Although at the same time and despite being pretty far right on the political spectrum, I think there is some truth to the idea that big companies "should" hire visible minorities over and above those that are fully qualified, but it shouldn't be done at the expense of legitimately qualified people, or that it causes significant harm to product quality.

1 comments

I don't think minorities should be hired to be "visible", that doesn't sit right with me. Hiring minorities and even people from different economic backgrounds, country of origin etc is good for getting different perspectives and different ways of approaching problems.

The hard truth is if you only hire white guys from Stanford you've got a ton of overlap in their background and the way they think. If you only hire black women from Somalia it's the same. You're going to have significant similarities.
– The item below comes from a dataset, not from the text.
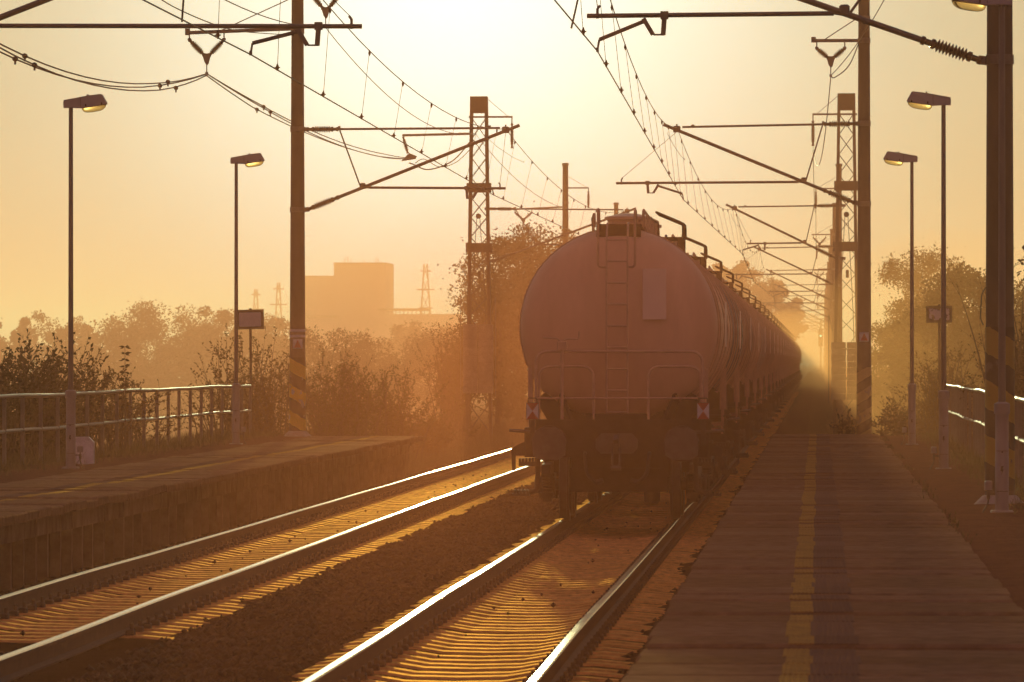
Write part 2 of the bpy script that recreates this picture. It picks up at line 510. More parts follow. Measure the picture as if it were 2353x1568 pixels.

Making teams more diverse is extremely important and beneficial as long as all are otherwise qualified.

There is nothing but debunked studies to back up your last statement as a generally applicable one. Obviously, it depends on the job.

Designers, sure, it's very eqsy to think of examples where diverse backgrounds improve business outcomes. But let's not pretend that there is any difference in business outcomes if Foxconn's assembly lines snapping iPhone parts together are entirely Chinese hands vs if they were to equally represent all members of the united nations.

Asserting that there is a benefit needs to be seriously qualified, as it can certainly be everything ranging from a benefit, to negligible, to an actual handicap.